Are Republicans “normal”?
By Bernie Quigley
For The Hill on 12/2/11
My daughter, who is not old enough to go to college, says that although she doesn’t really understand all of the issues, she likes President Obama because he seems “normal.” She says most of the Republican candidates “don’t seem normal.” It’s been my observation. I met Obama with my kids up here when he was running and instinctively liked him for that reason. It is why as things go today, Obama will likely win in a landslide. Jon Huntsman seems normal too and Republicans have no use for him whatsoever. Rick Perry, normal. Same.
Another thing, they like to fail. The Republican apparatus today is enormously proud of its failures (Gingrich). The Democrats, especially in Massachusetts, were like that for a long time after JFK. Took pride in impossible losers like George McGovern and The Duke. Considered losing with McGovern a victory. With Howard Dean as well. Likewise, they did not seem exactly “normal.” They seemed ideological, driven by ideas, even vengeance, abstracted and ungrounded. Like Newt Gingrich, Ron Paul, Michele Bachmann, Mitt Romney, Herman Cain and Rick Santorum today. Maybe it is a Reagan afterglow; there will never be another; we will wait devotedly for the return of the avatar.
Another Kennedy announces he may run in Massachusetts this week. Perhaps this one will be the returning master up here. Still they wait.
The Republicans also have ghost issues; things they support vehemently but don’t really want to happen. That gives them that out-of-body quality. Like balanced budget. They love to talk about that but they don’t want it to happen. It is something to wish for like next year in Jerusalem. They had a conniption fit last summer about wanting it and not wanting it.
And the small government thing. They don’t believe in small government. They believe in thin government.

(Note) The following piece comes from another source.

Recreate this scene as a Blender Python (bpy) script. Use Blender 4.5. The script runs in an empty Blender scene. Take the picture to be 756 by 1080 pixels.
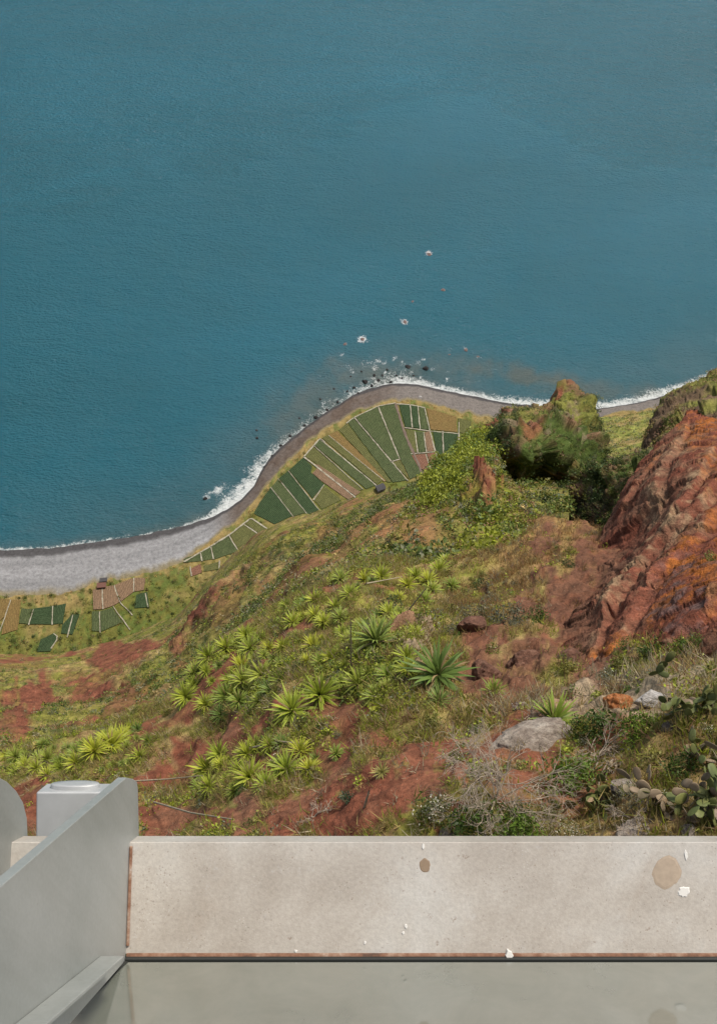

They want to remove organs of the federal government placed in there in our times because they didn’t put them there. But there has not been a moment’s discussion until the Tea Party about actual small governments which we call states. Now the Tea Party has forgotten it. And how would states work with a devolved federal government? Rule of thumb: Power will not devolve to new agencies like states and regional circles until those regions are fully formed and ready to receive it. Was that way when Germany and England removed from Rome and when the colonies removed from England. And you never really remove; you mainly shift certain responsibilities to more appropriate realms as the greater convention matures.
So all small government talk amounts to antithetical posturing. You will get a lot of that in the Gingrich administration’s “idea factory.” He’s a regular bee hive of ideas.
Texas is probably the only state ready for the shifting of authority from central government to regional. So when Governor Rick Perry says he is an outsider, he really is. Pundits who say he has spent a long time in government because he was governor of Texas miss the central idea: He has spent a long time in SMALL GOVERNMENT. And that is why he brings a successful model of regional development and governance for the 21st century.
We could have, should have, had that back here in New England a hundred and fifty years ago but defaulted to governance by New York and Washington. Elizabeth Warren, Okie grandmother, briefly brought us an auspicious new beginning. But again we default back to a Kennedy family member. ‘Twas ever thus.